YOUR INSTRUCTIONS: Reproduce word for word the lines from the beginning of the entries to the line with "COL = SC.collection", both included, but none of the pictures.

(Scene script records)
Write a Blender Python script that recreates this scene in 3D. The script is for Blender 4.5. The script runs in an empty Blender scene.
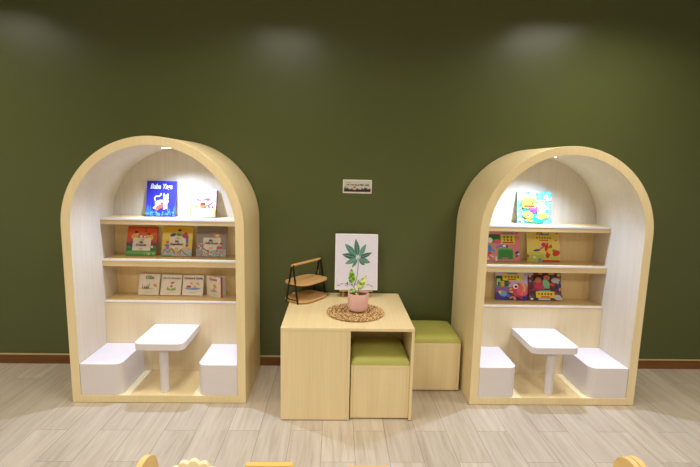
import bpy, bmesh, math, random
from math import sin, cos, pi, radians as RAD, atan2, sqrt
from mathutils import Vector, Matrix
random.seed(4)
SC = bpy.context.scene
COL = SC.collection

# ------------------------------------------------------------------ materials
def lin(c):
    return tuple((x/12.92 if x <= .04045 else ((x+.055)/1.055)**2.4) for x in [v/255 for v in c]) + (1,)

def base_mat(name, rough=.5, spec=.5):
    m = bpy.data.materials.new(name); m.use_nodes = True
    nt = m.node_tree; b = nt.nodes['Principled BSDF']
    b.inputs['Roughness'].default_value = rough
    b.inputs['Specular IOR Level'].default_value = spec
    return m, nt, b

MC = {}
def plain(rgb, rough=.5, spec=.4, var=.06, scale=40, metal=0, bump=0):
    """even coloured surface with a faint procedural mottle"""
    key = (rgb, rough, spec, var, scale, metal, bump)
    if key in MC: return MC[key]
    m, nt, b = base_mat('mat_%d_%d_%d' % rgb, rough, spec)
    b.inputs['Metallic'].default_value = metal
    tc = nt.nodes.new('ShaderNodeTexCoord'); n = nt.nodes.new('ShaderNodeTexNoise')
    n.inputs['Scale'].default_value = scale; n.inputs['Detail'].default_value = 3
    nt.links.new(tc.outputs['Object'], n.inputs['Vector'])
    r = nt.nodes.new('ShaderNodeValToRGB'); c = lin(rgb)
    r.color_ramp.elements[0].position = .3; r.color_ramp.elements[1].position = .7
    r.color_ramp.elements[0].color = tuple(x*(1-var) for x in c[:3])+(1,)
    r.color_ramp.elements[1].color = tuple(min(1, x*(1+var)) for x in c[:3])+(1,)
    nt.links.new(n.outputs['Fac'], r.inputs['Fac']); nt.links.new(r.outputs['Color'], b.inputs['Base Color'])
    if bump:
        bp = nt.nodes.new('ShaderNodeBump'); bp.inputs['Strength'].default_value = bump; bp.inputs['Distance'].default_value = .002
        nt.links.new(n.outputs['Fac'], bp.inputs['Height']); nt.links.new(bp.outputs['Normal'], b.inputs['Normal'])
    MC[key] = m
    return m

def wood(name, c1, c2, axis, rough=.45, fine=55, spec=.35):
    """straight grained laminate, grain along the given axis"""
    m, nt, b = base_mat(name, rough, spec)
    tc = nt.nodes.new('ShaderNodeTexCoord'); mp = nt.nodes.new('ShaderNodeMapping')
    sc = [fine]*3; sc['xyz'.index(axis)] = 1.6
    mp.inputs['Scale'].default_value = sc
    nt.links.new(tc.outputs['Object'], mp.inputs['Vector'])
    n = nt.nodes.new('ShaderNodeTexNoise'); n.inputs['Scale'].default_value = 1.6; n.inputs['Detail'].default_value = 5; n.inputs['Roughness'].default_value = .6
    nt.links.new(mp.outputs['Vector'], n.inputs['Vector'])
    mp2 = nt.nodes.new('ShaderNodeMapping'); sc2 = [9]*3; sc2['xyz'.index(axis)] = .5
    mp2.inputs['Scale'].default_value = sc2
    nt.links.new(tc.outputs['Object'], mp2.inputs['Vector'])
    n2 = nt.nodes.new('ShaderNodeTexNoise'); n2.inputs['Scale'].default_value = 1.3; n2.inputs['Detail'].default_value = 2
    nt.links.new(mp2.outputs['Vector'], n2.inputs['Vector'])
    mx = nt.nodes.new('ShaderNodeMath'); mx.operation = 'MULTIPLY_ADD'; mx.inputs[1].default_value = .6
    ml = nt.nodes.new('ShaderNodeMath'); ml.operation = 'MULTIPLY'; ml.inputs[1].default_value = .4
    nt.links.new(n2.outputs['Fac'], ml.inputs[0])
    nt.links.new(n.outputs['Fac'], mx.inputs[0]); nt.links.new(ml.outputs[0], mx.inputs[2])
    r = nt.nodes.new('ShaderNodeValToRGB')
    r.color_ramp.elements[0].position = .36; r.color_ramp.elements[1].position = .62
    r.color_ramp.elements[0].color = lin(c2); r.color_ramp.elements[1].color = lin(c1)
    nt.links.new(mx.outputs[0], r.inputs['Fac']); nt.links.new(r.outputs['Color'], b.inputs['Base Color'])
    return m

W1, W2 = (239, 221, 175), (231, 211, 163)
WOOD_Z = wood('maple_laminate_upright', W1, W2, 'z')
WOOD_Y = wood('maple_laminate_deep', W1, W2, 'y')
WOOD_X = wood('maple_laminate_wide', W1, W2, 'x')
EDGEW = plain((240, 240, 246), .4, .4, .01, 10)
NICHE_SHADE = wood('maple_niche_shaded', (234, 207, 152), (224, 194, 138), 'z')  # maple with the niche's warm shade mixed into its colour
SHELF_SHADE = wood('maple_shelf_shaded', (224, 197, 142), (214, 184, 128), 'x')  # maple darkened in colour for the shade on the recessed shelves
LINING = wood('pale_lining_laminate', (218, 207, 187), (209, 196, 174), 'z')
CREAMW = wood('cream_laminate', (236, 220, 186), (229, 211, 174), 'z')
WHITE = plain((224, 218, 219), .4, .4, .01, 10)
TRAYWOOD = wood('acacia_tray', (220, 180, 122), (196, 150, 94), 'x', .45, 70)
BLACK = plain((18, 17, 17), .45, .4)
PLINTH = plain((70, 52, 34), .7, .2)
VINYL = plain((184, 185, 96), .42, .45, .05, 160, 0, .15)

def wall_paint():
    m, nt, b = base_mat('olive_wall_paint', .27, .5)
    tc = nt.nodes.new('ShaderNodeTexCoord'); n = nt.nodes.new('ShaderNodeTexNoise')
    n.inputs['Scale'].default_value = 1.3; n.inputs['Detail'].default_value = 6
    nt.links.new(tc.outputs['Object'], n.inputs['Vector'])
    r = nt.nodes.new('ShaderNodeValToRGB'); c = lin((80, 88, 48))
    r.color_ramp.elements[0].color = tuple(x*.95 for x in c[:3])+(1,); r.color_ramp.elements[1].color = tuple(x*1.05 for x in c[:3])+(1,)
    nt.links.new(n.outputs['Fac'], r.inputs['Fac']); nt.links.new(r.outputs['Color'], b.inputs['Base Color'])
    n2 = nt.nodes.new('ShaderNodeTexNoise'); n2.inputs['Scale'].default_value = 5; n2.inputs['Detail'].default_value = 8
    nt.links.new(tc.outputs['Object'], n2.inputs['Vector'])
    bp = nt.nodes.new('ShaderNodeBump'); bp.inputs['Strength'].default_value = .12; bp.inputs['Distance'].default_value = .006
    nt.links.new(n2.outputs['Fac'], bp.inputs['Height']); nt.links.new(bp.outputs['Normal'], b.inputs['Normal'])
    return m

def floor_mat():
    m, nt, b = base_mat('pale_oak_planks', .38, .4)
    L = nt.links.new
    tc = nt.nodes.new('ShaderNodeTexCoord'); sx = nt.nodes.new('ShaderNodeSeparateXYZ'); L(tc.outputs['Object'], sx.inputs[0])
    def mth(op, a, bv=None, c=None):
        n = nt.nodes.new('ShaderNodeMath'); n.operation = op
        for i, v in enumerate((a, bv, c)):
            if v is None: continue
            if hasattr(v, 'is_linked'): L(v, n.inputs[i])
            else: n.inputs[i].default_value = v
        return n.outputs[0]
    PW, PL = .178, .9
    col = mth('DIVIDE', mth('ADD', sx.outputs[0], .055), PW)
    ci = mth('FLOOR', col); cf = mth('SUBTRACT', col, ci)
    par = mth('FLOORED_MODULO', ci, 2)                      # alternate rows of planks are staggered
    yy = mth('DIVIDE', mth('ADD', mth('ADD', sx.outputs[1], .87), mth('MULTIPLY', mth('SUBTRACT', 1, par), .28)), PL)
    ri = mth('FLOOR', yy); rf = mth('SUBTRACT', yy, ri)
    def edge(f, wdt):
        return mth('LESS_THAN', mth('MINIMUM', f, mth('SUBTRACT', 1, f)), wdt)
    seam = mth('MAXIMUM', edge(cf, .009), edge(rf, .0016))
    cv = nt.nodes.new('ShaderNodeCombineXYZ'); L(ci, cv.inputs[0]); L(ri, cv.inputs[1])
    wn = nt.nodes.new('ShaderNodeTexWhiteNoise'); wn.noise_dimensions = '2D'; L(cv.outputs[0], wn.inputs['Vector'])
    # grain, shifted for each plank
    off = nt.nodes.new('ShaderNodeVectorMath'); off.operation = 'MULTIPLY'; L(tc.outputs['Object'], off.inputs[0]); off.inputs[1].default_value = (34, 2.2, 1)
    sh = nt.nodes.new('ShaderNodeVectorMath'); sh.operation = 'SCALE'; L(wn.outputs['Color'], sh.inputs[0]); sh.inputs['Scale'].default_value = 30
    ad = nt.nodes.new('ShaderNodeVectorMath'); L(off.outputs[0], ad.inputs[0]); L(sh.outputs[0], ad.inputs[1])
    n = nt.nodes.new('ShaderNodeTexNoise'); n.inputs['Scale'].default_value = 1; n.inputs['Detail'].default_value = 6; n.inputs['Roughness'].default_value = .62; n.inputs['Distortion'].default_value = .8
    L(ad.outputs[0], n.inputs['Vector'])
    r = nt.nodes.new('ShaderNodeValToRGB'); cr = r.color_ramp
    cr.elements[0].position = .28; cr.elements[0].color = lin((164, 152, 132))
    cr.elements[1].position = .66; cr.elements[1].color = lin((191, 181, 164))
    e = cr.elements.new(.45); e.color = lin((180, 168, 150))
    L(n.outputs['Fac'], r.inputs['Fac'])
    hs = nt.nodes.new('ShaderNodeHueSaturation'); L(r.outputs['Color'], hs.inputs['Color'])
    L(mth('MULTIPLY_ADD', wn.outputs['Value'], .16, .92), hs.inputs['Value'])
    mx = nt.nodes.new('ShaderNodeMix'); mx.data_type = 'RGBA'
    L(mth('MULTIPLY', seam, .6), mx.inputs['Factor']); L(hs.outputs['Color'], mx.inputs['A']); mx.inputs['B'].default_value = lin((105, 90, 70))
    L(mx.outputs['Result'], b.inputs['Base Color'])
    return m

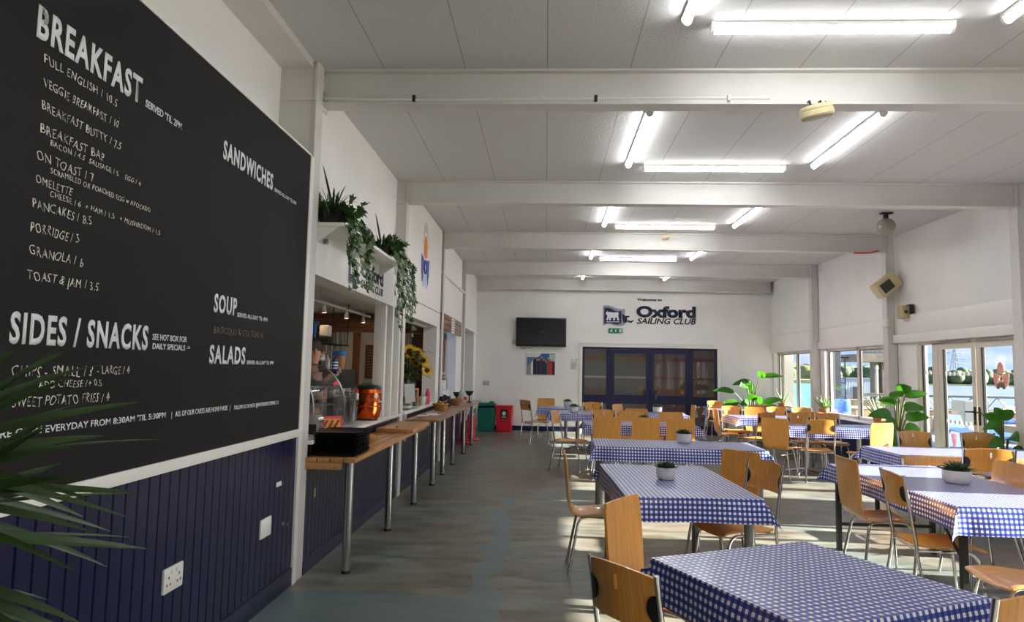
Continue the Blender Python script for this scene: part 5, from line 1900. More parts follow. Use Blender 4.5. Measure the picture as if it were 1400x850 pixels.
for i, (x, y, w, h, a) in enumerate(((-1.62, 9.05, .15, .21, 8), (-1.52, 9.25, .15, .21, -12), (-1.58, 9.52, .15, .21, 4))):
    o = MB().box(-w / 2, w / 2, -h / 2, h / 2, 0, .002).build('leaflet', M_PAPER, None, None, (x, y, ZC2 + .001), (0, 0, R(a)))
    tag(o, ('nearest', 'middle', 'furthest')[i] + ' of the white leaflets lying on the darker counter', 'leaflet', 'leaflets on the counter')
jar_lathe('goblet', 'dark goblet shaped dish at the far end of the darker counter', 'dish', -1.42, 12.75, ZC2, [(0, 0), (.06, 0), (.05, .012), (.014, .03), (.012, .12), (.05, .15), (.085, .215), (.08, .215), (.04, .16), (0, .15)], mat('pewter', (70, 68, 68), .35, .8))
jar_lathe('coffee_pot', 'slim steel flask at the far end of the darker counter, left of the goblet dish', 'flask', -1.55, 12.55, ZC2, [(0, 0), (.05, 0), (.05, .15), (.03, .2), (.03, .23), (0, .235)], M_STEEL)
jar_lathe('goblet', 'short dark goblet dish behind the steel flask', 'dish', -1.66, 12.75, ZC2, [(0, 0), (.05, 0), (.04, .012), (.012, .03), (.012, .09), (.05, .13), (.07, .19), (.06, .19), (0, .13)], mat('pewter', (70, 68, 68), .35, .8))

# ------------------------------------------------------------------ kitchen behind the hatches
t = thing('wall_panelling', 'brown boarded bulkhead on the kitchen end wall', 'panel', (-3.3, 12.49, 2.17))
for k in range(3):
    MB().box(-1.5, 1.14, -.03, 0, .115 * k + .002, .115 * k + .113, .003).build('board', M_PANELW, t, 35)
t = thing('kitchen_door', 'dark wooden door at the back of the kitchen behind the sunflowers', 'door', (-2.28, 12.48, 0))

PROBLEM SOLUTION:
Write a Blender Python script that recreates this scene in 3D. The script is for Blender 4.5. The script runs in an empty Blender scene.
import bpy, bmesh, math, random
from math import sin, cos, pi, radians as RAD, atan2, sqrt
from mathutils import Vector, Matrix
random.seed(4)
SC = bpy.context.scene
COL = SC.collection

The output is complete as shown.